News an Arizona mother admitted she drowned her twin 2-year-old sons in a bathtub Sunday before trying to drown another child produced shock and disgust in many, but the issue of parents killing their children is not new. In March, a woman was charged with killing her 20-month-old son in a Manhattan bathroom and in 2007, a Texas jury found Andrea Yates was mentally insane when she drowned her five children in a bathtub. In April, a Utah woman was sentenced to life in prison after she pleaded guilty to killing six of her newborn babies.

The children in these types of cases are almost always younger. Roughly 75 percent are less than 5 years of age, a USA Today study of more than three decades of homicide data indicated. While news accounts of mothers killing their children make more headlines, fathers are actually more likely to kill their children -- six of every 10 children killed by their parents were killed by their fathers, the study found, while 40 percent of children killed by their mothers were less than a year old.

In the United States, about 500 instances of a parent killing one or more offspring happen every year, a fairly consistent pattern in the past 50 years, Phillip Resnick, a psychiatry professor at Case Western Reserve University in Cleveland said. The U.S. rate of children being killed by their parents is higher than in other countries, which Resnick attributes in part to other countries having better social welfare networks.

The most common reason for a child to die at the hand of a parent is accidental, and results from a parent beating a child.

“A parent beats a child, throws them against the wall, breaks their bones,” Resnick said. “It’s not intended to kill, it’s an overzealous application of discipline, but it results in death.”

Resnick, who has been studying the psychology of parents killing their children for 50 years, said there are numerous reasons parents kill their children. The reasons for a premeditated killing of a child could range from simply wanting to be rid of the child to parents having psychological issues.

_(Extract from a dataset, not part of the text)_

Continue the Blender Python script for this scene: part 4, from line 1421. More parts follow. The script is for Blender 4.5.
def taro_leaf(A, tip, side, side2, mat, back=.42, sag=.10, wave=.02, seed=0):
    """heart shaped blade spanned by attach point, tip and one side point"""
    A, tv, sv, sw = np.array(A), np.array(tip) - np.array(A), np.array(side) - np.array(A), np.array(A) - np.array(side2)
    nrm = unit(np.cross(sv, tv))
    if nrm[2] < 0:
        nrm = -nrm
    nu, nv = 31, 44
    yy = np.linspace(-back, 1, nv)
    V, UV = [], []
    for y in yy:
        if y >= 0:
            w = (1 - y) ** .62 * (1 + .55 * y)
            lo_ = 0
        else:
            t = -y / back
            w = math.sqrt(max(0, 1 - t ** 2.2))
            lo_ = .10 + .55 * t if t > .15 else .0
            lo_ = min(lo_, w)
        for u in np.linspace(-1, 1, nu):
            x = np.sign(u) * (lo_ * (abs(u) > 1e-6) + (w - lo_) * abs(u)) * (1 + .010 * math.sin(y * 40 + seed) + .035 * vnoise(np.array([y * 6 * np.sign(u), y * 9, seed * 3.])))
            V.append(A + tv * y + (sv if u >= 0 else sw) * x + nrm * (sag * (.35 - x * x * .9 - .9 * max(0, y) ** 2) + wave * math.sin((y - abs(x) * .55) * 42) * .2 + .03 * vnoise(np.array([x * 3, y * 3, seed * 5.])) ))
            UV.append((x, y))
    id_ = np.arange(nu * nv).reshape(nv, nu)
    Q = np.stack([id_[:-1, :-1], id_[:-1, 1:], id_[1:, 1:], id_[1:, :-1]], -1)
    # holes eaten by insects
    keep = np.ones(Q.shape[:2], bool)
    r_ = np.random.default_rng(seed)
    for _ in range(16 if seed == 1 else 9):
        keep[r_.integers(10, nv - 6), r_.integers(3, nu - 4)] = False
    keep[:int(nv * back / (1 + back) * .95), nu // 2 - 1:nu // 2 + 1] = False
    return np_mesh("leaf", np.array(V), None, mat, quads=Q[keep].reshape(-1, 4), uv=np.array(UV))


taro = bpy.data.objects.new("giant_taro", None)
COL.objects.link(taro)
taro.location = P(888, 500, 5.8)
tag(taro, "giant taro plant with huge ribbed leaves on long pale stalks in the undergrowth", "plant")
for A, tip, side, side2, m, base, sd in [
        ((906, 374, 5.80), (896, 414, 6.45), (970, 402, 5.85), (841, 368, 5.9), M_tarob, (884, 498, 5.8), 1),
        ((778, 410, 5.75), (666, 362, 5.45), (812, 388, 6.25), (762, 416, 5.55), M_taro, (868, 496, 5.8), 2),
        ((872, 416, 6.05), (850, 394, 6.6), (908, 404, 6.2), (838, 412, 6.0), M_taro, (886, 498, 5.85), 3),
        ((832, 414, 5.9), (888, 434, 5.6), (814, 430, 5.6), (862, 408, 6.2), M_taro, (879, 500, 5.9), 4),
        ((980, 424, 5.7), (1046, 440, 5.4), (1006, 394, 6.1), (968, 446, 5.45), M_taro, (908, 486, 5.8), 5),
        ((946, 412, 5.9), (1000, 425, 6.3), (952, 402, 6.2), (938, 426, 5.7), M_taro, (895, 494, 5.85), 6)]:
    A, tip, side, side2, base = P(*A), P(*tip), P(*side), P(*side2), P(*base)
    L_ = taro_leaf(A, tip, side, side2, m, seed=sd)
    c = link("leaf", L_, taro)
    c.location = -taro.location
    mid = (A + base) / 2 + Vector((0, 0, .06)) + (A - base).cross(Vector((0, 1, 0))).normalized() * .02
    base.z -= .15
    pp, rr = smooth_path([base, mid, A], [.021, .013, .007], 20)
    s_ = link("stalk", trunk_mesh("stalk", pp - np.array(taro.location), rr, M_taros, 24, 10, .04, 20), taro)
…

In some cases, parents kill their children because they don’t want them around, such as when a teenager has an unexpected pregnancy, Resnick said. A child's death at the hands of a parent may also be a result of a mother’s postpartum depression. In other cases, the killing of one’s children stems from the parent having deep psychological issues, such as hearing voices or believing the child is better off dead.

“This could be someone having the delusion that a child is suffering a fate worse than death, such as being possessed by a demon or fear of being taken into white slavery,” Resnick said.

Kirk Heilbrun, a psychology professor at Drexel University in Philadelphia who studies mental health and violence risk assessment, said only a small number of cases involve severely mentally ill parents. Reasons behind the killing of a child could be the parent has a serious drug or alcohol problem, the parent is unemployed, the parent doesn’t have much money or the parent is involved romantically with someone who isn’t interested in having a child.

Though more infrequent, some instances of parents killing children come as a form of spousal revenge. This could involve a father killing a mother’s favorite child as a way to get back at her, Resnick said.